Golf clubs and smashed mirrors, dog tags and Tigers flags. Michael Cheika has used elaborate, and sometimes wacky, tactics to spur his teams on – but the message has always been simple.
“I just think people think about things too much,” the Leicester Tigers head coach told BBC Sport about the method behind his famous use of imagery to motivate players.
“And often when you think about things, it stops you from doing it.”
It was before a Super Rugby final that Cheika presented his New South Wales Waratahs players with personally engraved drivers. His message then was to “have a big swing at it”.
Then when at the helm of the Australia national team, he issued players with dog tags before the 2015 World Cup to unify them as a battalion. It was in that same tournament that he used a sledgehammer to smash a mirror, external in the changing room before the final to show what he physically demanded of his side.
There is a tale behind every bit of symbolism.
What the story is at Leicester Tigers as they prepare for Saturday’s Premiership semi-final against Sale Sharks, he will not tell.
“That is something for us,” said the relaxed Australian with a broad grin, while leaning on a pitchside railing at Mattioli Woods Welford Road in a pair of retro sliders he picked up in the 1980s.

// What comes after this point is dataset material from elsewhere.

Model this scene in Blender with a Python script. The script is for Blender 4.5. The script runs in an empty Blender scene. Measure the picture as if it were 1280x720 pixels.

“All that stuff is designed to get the team aligned and around certain themes we want to push. And we try do that all year.
“You just go with instincts on those things. There is no science behind that stuff. You try read the room as best you can. That golf club thing was a last-day decision, it wasn’t like it was planned.
“They might start off like fun or jokes or whatever, but then they can turn into something that is serious or something that is meaningful because they symbolise something.
“Those moments we share together as a team, across all teams that I have been involved in, are really important. They are the things that hold you together when you are a man down or you are under the pump.”